# SHORT EXERCISE
Using the data below, output the first line and every line after it up to and including the line containing "wn['Background'].inputs[1].default_value = 6.0", exactly as written and with nothing added.

# DATA PROVIDED
▬▬▬
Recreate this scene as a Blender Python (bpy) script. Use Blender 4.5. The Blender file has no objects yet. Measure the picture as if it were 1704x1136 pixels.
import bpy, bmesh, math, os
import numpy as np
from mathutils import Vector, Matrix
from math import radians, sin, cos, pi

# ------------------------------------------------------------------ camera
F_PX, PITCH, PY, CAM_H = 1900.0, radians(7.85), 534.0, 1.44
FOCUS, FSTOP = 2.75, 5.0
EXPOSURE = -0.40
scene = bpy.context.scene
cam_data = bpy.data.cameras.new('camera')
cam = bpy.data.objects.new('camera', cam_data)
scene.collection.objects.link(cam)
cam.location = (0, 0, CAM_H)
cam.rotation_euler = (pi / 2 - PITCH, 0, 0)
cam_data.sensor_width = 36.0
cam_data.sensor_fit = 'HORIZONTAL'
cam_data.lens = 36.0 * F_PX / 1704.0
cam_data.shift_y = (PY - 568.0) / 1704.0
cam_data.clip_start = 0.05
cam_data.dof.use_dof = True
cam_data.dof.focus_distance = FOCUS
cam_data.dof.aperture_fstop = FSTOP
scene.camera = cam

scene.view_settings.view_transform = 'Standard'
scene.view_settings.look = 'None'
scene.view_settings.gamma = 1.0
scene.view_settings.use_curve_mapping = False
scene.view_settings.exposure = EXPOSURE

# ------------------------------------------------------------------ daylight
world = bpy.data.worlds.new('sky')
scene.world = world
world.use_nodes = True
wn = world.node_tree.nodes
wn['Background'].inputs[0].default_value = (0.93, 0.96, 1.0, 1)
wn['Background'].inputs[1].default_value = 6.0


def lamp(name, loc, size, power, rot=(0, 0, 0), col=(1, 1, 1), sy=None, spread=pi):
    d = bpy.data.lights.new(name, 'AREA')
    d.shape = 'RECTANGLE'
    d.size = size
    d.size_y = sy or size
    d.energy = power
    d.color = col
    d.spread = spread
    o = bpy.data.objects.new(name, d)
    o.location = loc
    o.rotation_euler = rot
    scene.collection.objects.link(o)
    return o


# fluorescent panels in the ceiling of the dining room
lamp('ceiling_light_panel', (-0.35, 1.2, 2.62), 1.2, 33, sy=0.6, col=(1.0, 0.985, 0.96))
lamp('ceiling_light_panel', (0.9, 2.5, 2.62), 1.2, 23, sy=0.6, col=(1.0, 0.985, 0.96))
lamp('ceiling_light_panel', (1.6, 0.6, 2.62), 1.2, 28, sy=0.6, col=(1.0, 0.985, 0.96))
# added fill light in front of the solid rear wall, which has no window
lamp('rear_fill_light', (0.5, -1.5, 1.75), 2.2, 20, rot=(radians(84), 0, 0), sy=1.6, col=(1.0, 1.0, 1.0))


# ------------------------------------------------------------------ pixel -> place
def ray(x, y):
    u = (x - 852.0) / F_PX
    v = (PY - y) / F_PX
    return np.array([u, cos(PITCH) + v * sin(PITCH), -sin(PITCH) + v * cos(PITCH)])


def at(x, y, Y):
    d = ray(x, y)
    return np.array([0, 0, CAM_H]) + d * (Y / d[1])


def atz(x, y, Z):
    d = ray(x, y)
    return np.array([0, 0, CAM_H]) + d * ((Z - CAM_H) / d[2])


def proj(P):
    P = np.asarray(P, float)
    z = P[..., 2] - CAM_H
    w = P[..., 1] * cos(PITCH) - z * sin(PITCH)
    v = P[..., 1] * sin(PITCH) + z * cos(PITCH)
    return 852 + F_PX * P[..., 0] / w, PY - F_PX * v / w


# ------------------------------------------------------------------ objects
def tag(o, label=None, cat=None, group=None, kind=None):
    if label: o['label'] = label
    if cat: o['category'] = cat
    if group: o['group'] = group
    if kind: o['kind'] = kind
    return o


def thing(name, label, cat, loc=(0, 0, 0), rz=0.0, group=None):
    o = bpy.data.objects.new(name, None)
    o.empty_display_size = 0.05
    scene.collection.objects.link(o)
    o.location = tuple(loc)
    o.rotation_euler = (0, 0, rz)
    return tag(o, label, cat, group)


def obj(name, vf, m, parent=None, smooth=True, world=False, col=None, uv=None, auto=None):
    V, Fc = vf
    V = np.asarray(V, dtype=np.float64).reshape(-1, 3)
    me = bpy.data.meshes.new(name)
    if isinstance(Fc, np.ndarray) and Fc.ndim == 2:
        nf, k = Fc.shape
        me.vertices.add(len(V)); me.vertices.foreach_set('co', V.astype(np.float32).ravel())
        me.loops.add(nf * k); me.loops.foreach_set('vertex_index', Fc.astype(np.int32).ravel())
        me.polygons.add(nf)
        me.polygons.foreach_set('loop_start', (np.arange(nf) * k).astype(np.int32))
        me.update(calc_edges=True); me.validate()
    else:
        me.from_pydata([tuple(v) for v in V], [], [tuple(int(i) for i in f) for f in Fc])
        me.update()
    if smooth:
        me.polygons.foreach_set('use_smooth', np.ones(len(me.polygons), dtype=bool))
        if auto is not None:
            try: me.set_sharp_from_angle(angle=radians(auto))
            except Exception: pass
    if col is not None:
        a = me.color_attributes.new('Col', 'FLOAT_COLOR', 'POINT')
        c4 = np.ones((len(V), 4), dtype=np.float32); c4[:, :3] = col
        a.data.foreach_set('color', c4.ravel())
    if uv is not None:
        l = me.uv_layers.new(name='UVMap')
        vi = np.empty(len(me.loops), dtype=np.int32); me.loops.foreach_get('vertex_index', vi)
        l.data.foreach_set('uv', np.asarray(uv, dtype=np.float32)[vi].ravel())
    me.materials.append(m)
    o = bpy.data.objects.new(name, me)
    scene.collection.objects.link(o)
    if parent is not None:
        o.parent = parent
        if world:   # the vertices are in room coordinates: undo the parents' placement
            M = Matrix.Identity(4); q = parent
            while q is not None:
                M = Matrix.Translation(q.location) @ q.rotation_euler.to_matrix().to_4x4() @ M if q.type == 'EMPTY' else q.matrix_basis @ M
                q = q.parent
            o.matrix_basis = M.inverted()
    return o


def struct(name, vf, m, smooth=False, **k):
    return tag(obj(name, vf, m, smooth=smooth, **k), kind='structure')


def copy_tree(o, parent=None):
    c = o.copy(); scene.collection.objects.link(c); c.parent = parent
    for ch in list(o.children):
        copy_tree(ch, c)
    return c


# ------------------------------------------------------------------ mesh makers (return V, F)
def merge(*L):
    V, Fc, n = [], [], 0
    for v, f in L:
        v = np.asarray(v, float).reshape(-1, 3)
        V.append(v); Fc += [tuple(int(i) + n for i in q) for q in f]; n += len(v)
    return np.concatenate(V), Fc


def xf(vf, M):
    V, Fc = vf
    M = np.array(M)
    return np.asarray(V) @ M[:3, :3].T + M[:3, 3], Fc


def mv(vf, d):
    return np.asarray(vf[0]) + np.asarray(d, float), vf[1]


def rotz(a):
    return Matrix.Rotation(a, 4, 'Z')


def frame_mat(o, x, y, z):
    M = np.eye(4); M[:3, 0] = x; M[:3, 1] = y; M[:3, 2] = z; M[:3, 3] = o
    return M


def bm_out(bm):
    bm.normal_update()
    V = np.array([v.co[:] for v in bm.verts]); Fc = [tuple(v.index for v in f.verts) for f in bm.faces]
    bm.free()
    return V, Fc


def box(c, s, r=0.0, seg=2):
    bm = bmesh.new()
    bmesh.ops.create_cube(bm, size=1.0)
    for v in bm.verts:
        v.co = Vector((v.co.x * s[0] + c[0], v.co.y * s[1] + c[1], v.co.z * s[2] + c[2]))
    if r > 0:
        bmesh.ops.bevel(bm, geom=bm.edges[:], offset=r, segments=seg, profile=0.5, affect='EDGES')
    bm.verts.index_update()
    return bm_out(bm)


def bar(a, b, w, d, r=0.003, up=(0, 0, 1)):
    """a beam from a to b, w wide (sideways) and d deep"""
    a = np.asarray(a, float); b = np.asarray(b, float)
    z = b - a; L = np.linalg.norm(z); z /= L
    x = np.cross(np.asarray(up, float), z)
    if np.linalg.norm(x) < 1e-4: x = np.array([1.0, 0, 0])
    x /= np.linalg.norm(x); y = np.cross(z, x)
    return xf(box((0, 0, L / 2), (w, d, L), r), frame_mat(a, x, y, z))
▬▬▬
# RESPONSE TO THIS EXERCISE
Recreate this scene as a Blender Python (bpy) script. Use Blender 4.5. The Blender file has no objects yet. Measure the picture as if it were 1704x1136 pixels.
import bpy, bmesh, math, os
import numpy as np
from mathutils import Vector, Matrix
from math import radians, sin, cos, pi

# ------------------------------------------------------------------ camera
F_PX, PITCH, PY, CAM_H = 1900.0, radians(7.85), 534.0, 1.44
FOCUS, FSTOP = 2.75, 5.0
EXPOSURE = -0.40
scene = bpy.context.scene
cam_data = bpy.data.cameras.new('camera')
cam = bpy.data.objects.new('camera', cam_data)
scene.collection.objects.link(cam)
cam.location = (0, 0, CAM_H)
cam.rotation_euler = (pi / 2 - PITCH, 0, 0)
cam_data.sensor_width = 36.0
cam_data.sensor_fit = 'HORIZONTAL'
cam_data.lens = 36.0 * F_PX / 1704.0
cam_data.shift_y = (PY - 568.0) / 1704.0
cam_data.clip_start = 0.05
cam_data.dof.use_dof = True
cam_data.dof.focus_distance = FOCUS
cam_data.dof.aperture_fstop = FSTOP
scene.camera = cam

scene.view_settings.view_transform = 'Standard'
scene.view_settings.look = 'None'
scene.view_settings.gamma = 1.0
scene.view_settings.use_curve_mapping = False
scene.view_settings.exposure = EXPOSURE

# ------------------------------------------------------------------ daylight
world = bpy.data.worlds.new('sky')
scene.world = world
world.use_nodes = True
wn = world.node_tree.nodes
wn['Background'].inputs[0].default_value = (0.93, 0.96, 1.0, 1)
wn['Background'].inputs[1].default_value = 6.0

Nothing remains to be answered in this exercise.